Bethe, Teller gibi genç fizikçiler tarafından geliştirilen atom bombası Hiroşima’ ya atılmış ve eşi görülmedik bir tahribata yol açmıştır. Böylelikle, bütün dünyanın dikkati ilk olarak bu yeni enerji kaynağına yönelmiştir.
Kontrollu olarak atomların parçalanmasından ilk defa 1942 yılında CP-1 (Chıcago pile) reaktöründe enerji elde edilmiştir. Deney maksadıyla işletilen bu reaktörün gücü 0,5 Watt’ tı ve kısa bir süre için 200 Watt güç elde edilmişti. Bundan sonra, araştırma amacıyla, radyoizotop veya askeri maksatlarla plütonyum üretmek için reaktörler kurulmuştur.
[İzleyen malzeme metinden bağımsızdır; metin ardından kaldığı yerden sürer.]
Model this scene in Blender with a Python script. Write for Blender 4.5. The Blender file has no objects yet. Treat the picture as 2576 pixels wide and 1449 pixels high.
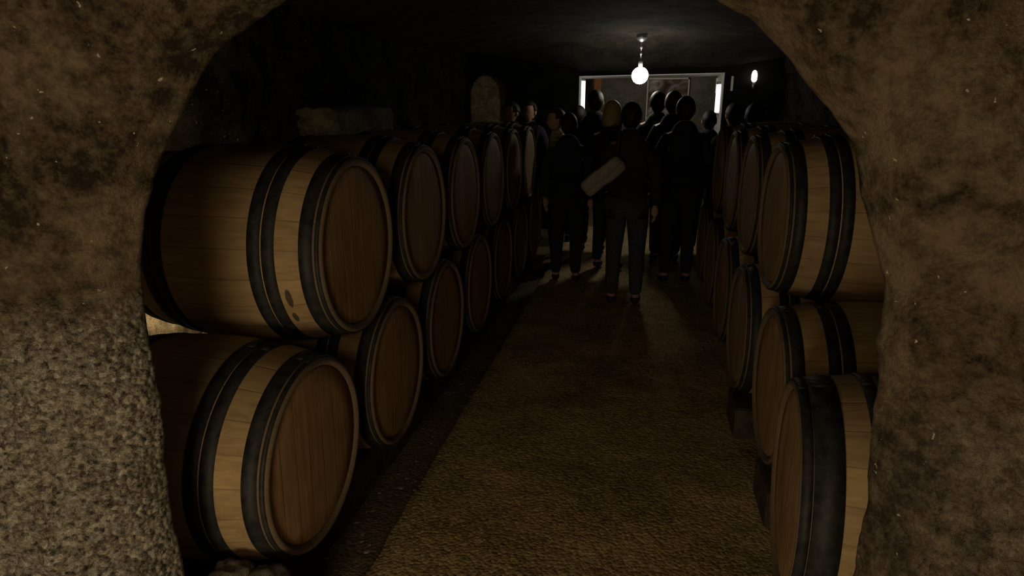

Nükleer enerjiden ilk olarak Aralık 1951 de EBR-1 (Experimental Breeder Reactor) reaktöründe elektrik üretilmiştir. Tuhaf bir rastlantı sonucu, bugün bile gelişmesini tamamlamış kabul edilmeyen bir hızlı üretken tip reaktör ilk defa elektrik üretiminde kullanılmıştır. Doğruca elektrik üretimi amacıyla kurulan ilk nükleer santral 1954 yılında Rusya’ da işletmeye açılan 5 MWe gücündeki Obninsk Santralı’ dır.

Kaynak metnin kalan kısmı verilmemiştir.